To all the high school and college kids out there who've been brainwashed by Hiltons, Kardashians and reality TV in general to believe that you can be a no-talent, lazy, worthless, assbag of a human and magically get rich and famous, fuck you you fucking fucks.


If you want anything in this world, you've got to go out and take it.  You've got to pay your dues.  Look at America's favorite uncle, Tom "No T" Hanks.  He didn't just wake up one day to the phone ringing off the hook with offers to star in Toy Story and Captain Phillips.  He had to play a transvestite on a network TV show with a tit pun for a title for years before anyone gave him and his stuffed bra a second look.


"Saint" Steven Spielberg's just the same - well, minus the cross-dressing, most likely.  He directed his first feature film when he was 18 years old, and it took 11 more years before his breakthrough hit (and thalassophobia-inducing nightmare for an entire generation), Jaws, catapulted him into the directorial stratosphere. 

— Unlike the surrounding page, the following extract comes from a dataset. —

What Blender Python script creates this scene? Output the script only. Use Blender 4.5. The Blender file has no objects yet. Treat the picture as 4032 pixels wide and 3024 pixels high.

Of course, talent aside you still have to be lucky enough to catch an Adrien Brody's nose-sized break to make it big.  And even if you do, you'll eventually get old and tired and lame.  You'll know your best years are behind you, but you'll still keep swinging away hoping for one last home run.  You sad bastard.


Spielberg's career is a fucking mathematical proof of this truth.  Raiders of the Lost Ark and E.T. have given way to Indiana Jones and the Kingdom of the Crystal Skull and Bridge of Spies.  And I'm willing to bet that his upcoming video-game-centered Ready Player One will have people pining for 1941.


Mining the Cold War for some fluffy feel-good, Bridge of Spies has Hanks Atticus Finch it up as the insurance lawyer who defended notorious Soviet spy Rudolf Abel (Mark Rylance "Alot") then brokered a prisoner exchange of Able for downed U-2 pilot Francis Gary Powers (Austin Stowell "Sample") and detained graduate student Frederic Pryor (Will "Really?" Rogers).  Hanks' James Donovan is all Constitution this and Due Process that, and he's so earnest he should star in his own movie about going someplace.


Speaking of the Cold War, isn't it sort of a sombrero-holder scratcher that no one worries about a global nuclear holocaust anymore?  I mean, there are still enough nukes in Russian and American hands to flash-fry the world 100 times over, but where that used to be kind of a big deal to most folks, now everybody just shrugs it off.  One day it was duck-and-cover and "Kill a Commie for Mommy," and the next people were like, "Nuclear war?  Whatevs." 


For a raw yet eloquent expression of this quandary, check out the less-than-a-minute-long song "Forgotten Not Gone."  Here's the link:  https://www.youtube.com/watch?v=9QgIdnFi8qc


Or, if you're into hardcore trilateral shuttle diplomacy and fedoras - lots and lots of fedoras, I guess go see Bridge of Spies.